Good sustainability reporting can be an important part of how a business responds to ESG related risks, from threats to biodiversity and water scarcity, to greenwashing and decarbonisation. Companies can use transparency to build trust and show through year-on-year reporting how they have aligned business planning with business responsibility in relation to ESG generally, and climate change in particular.
Now in the second year of mandatory reporting under the UK Listing Rules, the Task Force on Climate Related Financial Disclosures (TCFD) framework has been both a major commitment for companies and a significant addition to UK annual reports. The primary intention of the TCFD framework is to provide investors, banks, and other financial institutions with more detailed information about the actual and potential financial impacts of climate change.
In this report, we look at how TCFD reporting has progressed in year two, based on a review of 50 of the first companies to report for December 2022. Our report provides practical recommendations on how companies can continue to improve the quality of their reporting.
It’s important that companies continue to develop their climate change reporting to realise benefits such as increased investor confidence, enhanced reputation and opportunities for growth. But it’s also important because regulators, including the FRC and the FCA, will be monitoring the situation in the light of their comments on year one. And, in some cases we think there’s a risk that some companies might find themselves unfairly accused of ‘greenwashing’ if their reporting is not sufficiently clear.
In our review we found some very good reports, and there was evidence of a gradual improvement in a number of areas, when compared with our review of year one. But inevitably, there remains room for improvement. Many year two reports remain far more complex and difficult to follow than we believe they need to be. Our recommendations are as follows:
It is important to highlight which aspects of climate change are considered to be most relevant to the company, and which different parts of the business are most affected. Good reporting needs to reflect the different circumstances that apply to each organisation and explain the judgements about what is important (or material) and why, and to which stakeholder group or groups.
It is usually difficult to do this without some quantification of the relevant issues, and particularly without providing some information on the actual or potential financial impacts of climate change.

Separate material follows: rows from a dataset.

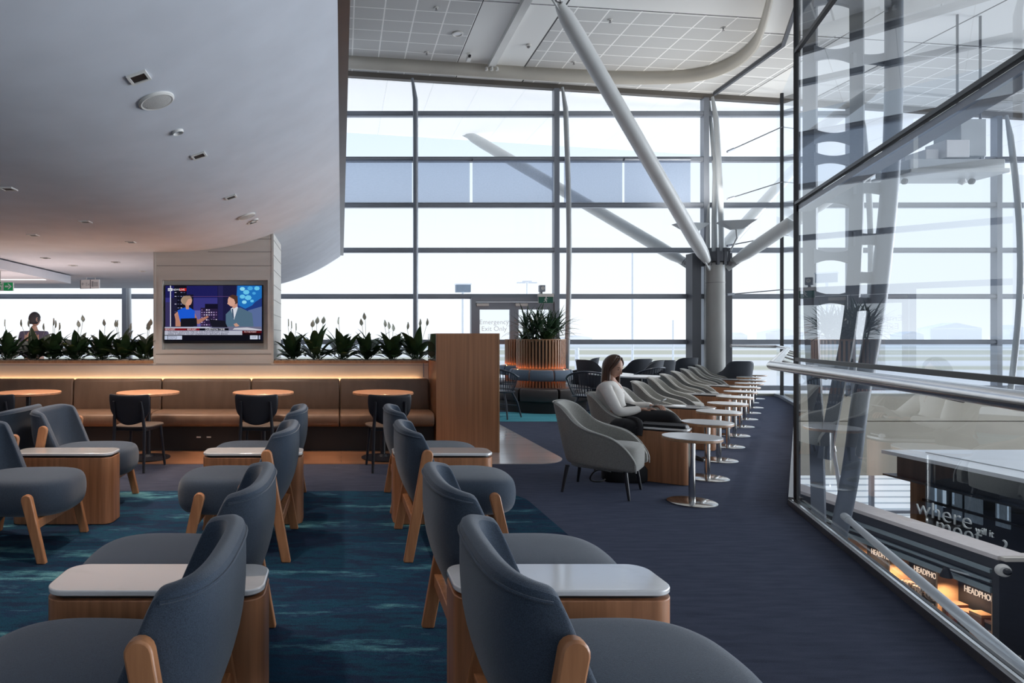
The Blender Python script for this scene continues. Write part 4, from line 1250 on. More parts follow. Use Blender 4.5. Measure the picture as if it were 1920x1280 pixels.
for y in (498, 472, 448):
    xl = px0 if y > 474 else kx(384 if y > 460 else 450)
    m.box(xl + 0.04, px1 - 0.03, YW - 0.003, YW + 0.002, kz(y) - 0.004, kz(y) + 0.004)
for y in (664, 682): m.box(px0 + .03, px1 - .03, YW - 0.003, YW + 0.002, kz(y) - 0.004, kz(y) + 0.004)
for k in range(9): m.box(px1 - 0.002, px1 + 0.003, YW + 0.03, YW + 1, 1.07 + 0.19 * k, 1.078 + 0.19 * k)
obj('board_joint', m, pbr('joint_grey', (0.30, 0.29, 0.27), 0.7), r, smooth=0)
m = MB()
for x in (px0 + 0.012, px1 - 0.012): m.box(x - 0.012, x + 0.012, YW - 0.008, YW + 0.01, 1.04, bulk(x))
for x0_, x1_, z0_, z1_ in ((rx0 - .05, rx1 + .05, rz0 - .05, rz0), (rx0 - .05, rx1 + .05, rz1, rz1 + .05), (rx0 - .05, rx0, rz0, rz1), (rx1, rx1 + .05, rz0, rz1)):
    m.box(x0_, x1_, YW - 0.006, YW + 0.01, z0_, z1_)
obj('edge_trim', m, M_boards, r, smooth=0)

# television
TD = 8.19
tx0, tx1, tz0, tz1 = kx(308, TD), kx(493.5, TD), kz(643.5, TD), kz(534, TD)
TW, TH = tx1 - tx0, tz1 - tz0
tv = thing('television', 'wall mounted flat television showing a news broadcast, in the white pillar recess', 'television', ((tx0 + tx1) / 2, TD, (tz0 + tz1) / 2))
obj('casing', MB().box(-TW / 2, TW / 2, 0, 0.045, -TH / 2, TH / 2), M_black, tv, smooth=0, bevel=0.006)
sw, sh = TW - 0.03, TH - 0.045
def E(c, s=0.8): return emis('tv_%d' % len(MATS), srgb(*c), s)
mats = []; mm = MB(); midx = []
def S(x, y):   # coordinates measured on the screen image: 0..1 across and up
    return (x - 0.5) * sw, (0.5 - y) * sh + 0.012
zl = [0.0]
def poly(pts, c):
    zl[0] += 0.00035
    mats.append(E(c)); vs = [(*S(x, y),) for x, y in pts]
    n0 = len(mm.f)
    mm.add([(x, -0.001 - zl[0], z) for x, z in vs], [tuple(range(len(vs)))])
    midx.append((n0, len(mm.f), len(mats) - 1))
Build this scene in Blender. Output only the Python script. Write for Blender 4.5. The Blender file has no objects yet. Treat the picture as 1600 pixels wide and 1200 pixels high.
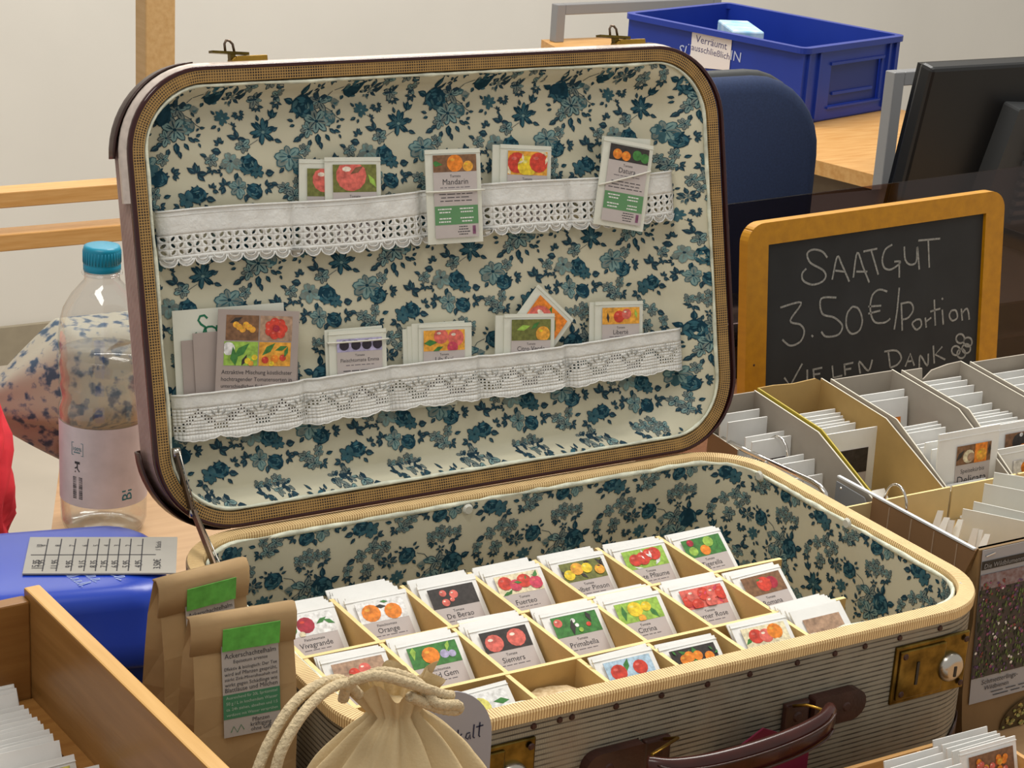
import bpy, bmesh, math, random
from mathutils import Matrix, Vector, noise
S = bpy.context.scene
S.cycles.transparent_max_bounces = 32
COL = S.collection
PI = math.pi
random.seed(7)
# ------------------------------------------------------------------ camera
CAM = Vector((-0.5751, -1.0608, 0.6770))
RX = Vector((0.8555, -0.5145, 0.0589)); RY = Vector((-0.1205, -0.3084, -0.9436)); RZ = Vector((0.5037, 0.8001, -0.3258))
F = 3174.14
cd = bpy.data.cameras.new('camera'); cam = bpy.data.objects.new('camera', cd); COL.objects.link(cam)
cd.sensor_width = 36; cd.lens = F / 1600 * 36; cd.clip_start = .01; cd.clip_end = 50
cm = Matrix(((RX.x, -RY.x, -RZ.x, CAM.x), (RX.y, -RY.y, -RZ.y, CAM.y), (RX.z, -RY.z, -RZ.z, CAM.z), (0, 0, 0, 1)))
cam.matrix_world = cm
S.camera = cam
# ------------------------------------------------------------------ light
S.view_settings.view_transform = 'Standard'; S.view_settings.look = 'None'
S.view_settings.gamma = 1; S.view_settings.exposure = 0.36; S.view_settings.use_curve_mapping = False
w = bpy.data.worlds.new('room_light'); S.world = w; w.use_nodes = True
w.node_tree.nodes['Background'].inputs[0].default_value = (1.0, .965, .91, 1)
w.node_tree.nodes['Background'].inputs[1].default_value = .42
def area(name, loc, tgt, sx, sy, power, col):
    l = bpy.data.lights.new(name, 'AREA'); l.shape = 'RECTANGLE'; l.size = sx; l.size_y = sy; l.energy = power; l.color = col
    o = bpy.data.objects.new(name, l); COL.objects.link(o); o.location = loc
    o.rotation_euler = (Vector(tgt) - Vector(loc)).to_track_quat('-Z', 'Y').to_euler()
    return o
area('overhead_light', (1.15, .95, 1.95), (.35, .2, -.1), 1.3, .55, 40, (1, .955, .88))
area('overhead_light', (-.6, -.1, 1.95), (.2, .3, 0), 1.2, .4, 11, (1, .965, .9))  # weak fill light, added to brighten the front sides
area('overhead_light', (1.7, 2.6, 1.95), (1.9, 3.3, -.2), 2.6, .4, 52, (1, .97, .92))
# ------------------------------------------------------------------ materials
def lin(c):
    if isinstance(c, str):
        c = c.lstrip('#'); c = [int(c[i:i+2], 16) / 255 for i in (0, 2, 4)]
        c = [v / 12.92 if v <= .04045 else ((v + .055) / 1.055) ** 2.4 for v in c]
    return (c[0], c[1], c[2], 1)
MATS = {}
def mat(name, col, rough=.6, metal=0, var=.0, vscale=40, bump=0, bscale=300, spec=.5, trans=0, ior=1.45, stretch=None, col2=None, alpha=1, sheen=0):
    if name in MATS: return MATS[name]
    m = bpy.data.materials.new(name); m.use_nodes = True; nt = m.node_tree; N = nt.nodes; L = nt.links
    b = N['Principled BSDF']
    b.inputs['Roughness'].default_value = rough; b.inputs['Metallic'].default_value = metal
    b.inputs['Specular IOR Level'].default_value = spec; b.inputs['Transmission Weight'].default_value = trans; b.inputs['IOR'].default_value = ior
    b.inputs['Alpha'].default_value = alpha
    c = lin(col); b.inputs['Base Color'].default_value = c
    if var or col2 or bump:
        tc = N.new('ShaderNodeTexCoord'); mp = N.new('ShaderNodeMapping'); L.new(tc.outputs['Object'], mp.inputs[0])
        if stretch: mp.inputs['Scale'].default_value = stretch
    if var or col2:
        n = N.new('ShaderNodeTexNoise'); n.inputs['Scale'].default_value = vscale; n.inputs['Detail'].default_value = 4
        L.new(mp.outputs[0], n.inputs['Vector'])
        mx = N.new('ShaderNodeMix'); mx.data_type = 'RGBA'
        cr = N.new('ShaderNodeMapRange'); cr.inputs[1].default_value = .3; cr.inputs[2].default_value = .7
        L.new(n.outputs['Fac'], cr.inputs[0]); L.new(cr.outputs[0], mx.inputs[0])
        if col2: a, d = lin(col), lin(col2)
        else:
            a = tuple(min(1, v * (1 - var)) for v in c[:3]) + (1,); d = tuple(min(1, v * (1 + var)) for v in c[:3]) + (1,)
        mx.inputs[6].default_value = a; mx.inputs[7].default_value = d
        L.new(mx.outputs[2], b.inputs['Base Color'])
    if bump:
        n2 = N.new('ShaderNodeTexNoise'); n2.inputs['Scale'].default_value = bscale; n2.inputs['Detail'].default_value = 3
        L.new(mp.outputs[0], n2.inputs['Vector'])
        bp = N.new('ShaderNodeBump'); bp.inputs['Strength'].default_value = bump; bp.inputs['Distance'].default_value = .002
        L.new(n2.outputs['Fac'], bp.inputs['Height']); L.new(bp.outputs[0], b.inputs['Normal'])
    MATS[name] = m; return m
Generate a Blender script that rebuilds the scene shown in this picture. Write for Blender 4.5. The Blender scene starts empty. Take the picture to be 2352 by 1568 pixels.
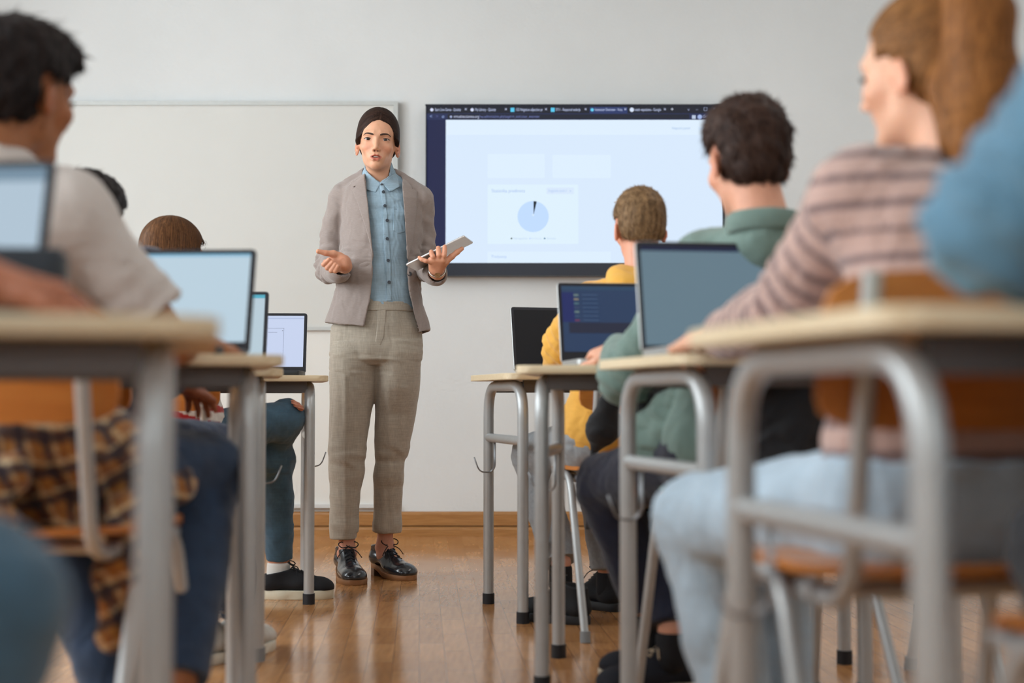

26% of companies included information on the estimated quantitative financial impact of climate change in their strategic report (consistent with our finding of gradual improvement this was up from just 8% in year one).
60% of companies were unclear in their strategic report on whether the actual or potential impacts of climate change were material.
Reporting should explain a company’s judgements about where it is, or is not, consistent with the TCFD framework. This includes identifying inconsistencies and highlighting the steps needed to address them. It is the explanation of where a company stands that has the real information value - not simply whether full or partial consistency with the framework is claimed at a particular time.
Reporting must be in line with the technical requirements, however, including the Listing Rules. And companies should bear in mind the FCA’s view that some companies claimed consistency with the TCFD framework in year one of reporting when they should not have done.
66% of companies had claimed full consistency with the TCFD framework in our survey this year and 24% explicitly stated that they were partially consistent.
Companies should be clear about the time horizons used when discussing climate change in both the front half of the annual report and the financial statements. Formal transition plans are set to become an increasingly important part of reporting on climate change.
14% of companies set out a clear and detailed transition plan, while 38% disclosed specific targets and milestones but without a formal, detailed plan. The rest had either only a high-level plan or no plan at all.
Reporting should not be unnecessarily lengthy or complex. The separate content that many companies include to show how consistent they are with the TCFD framework is helpful at present but should become less important as climate change becomes better integrated with other areas of reporting.
Care is needed when using separate sustainability or climate change reports. They can help to provide more detailed information without making the annual report longer, but they can also make it difficult to piece the overall story together.This can dilute the overall message.
42% of companies published a separate report, but most of these also included climate reporting in the annual report. Separate reports ranged in length from just 7 to over 100 pages.
The sources, systems and processes that companies use to produce climate change information are often less mature than their financial reporting equivalents. Good reporting will make it clear where this is the case and how it is being addressed - including any independent assurance procedures that have been undertaken. It can also be useful to explain why a company has chosen a particular carbon offset scheme.
62% of companies disclosed at least some categories of Scope 3 emissions.
40% of companies highlighted limitations in the climate-related data, often relating to Scope 3.
Reporting against the TCFD framework remains challenging, but expectations will only continue to rise as time goes on, as systems and processes improve and more information becomes available. It will be even more important for companies to report well if they are in scope for the broader ESG reporting requirements of the ISSB and/or the EU CSRD frameworks, with their many potential data points and disclosures.
There is an opportunity here to unlock value and gain a competitive advantage by recognising that this is not only a matter of doing the right thing in society’s battle against climate change and contributing to sustainability more generally. The actions companies take and the quality of their reporting can also form a path to increased resilience and significantly enhance a company’s reputation for the future.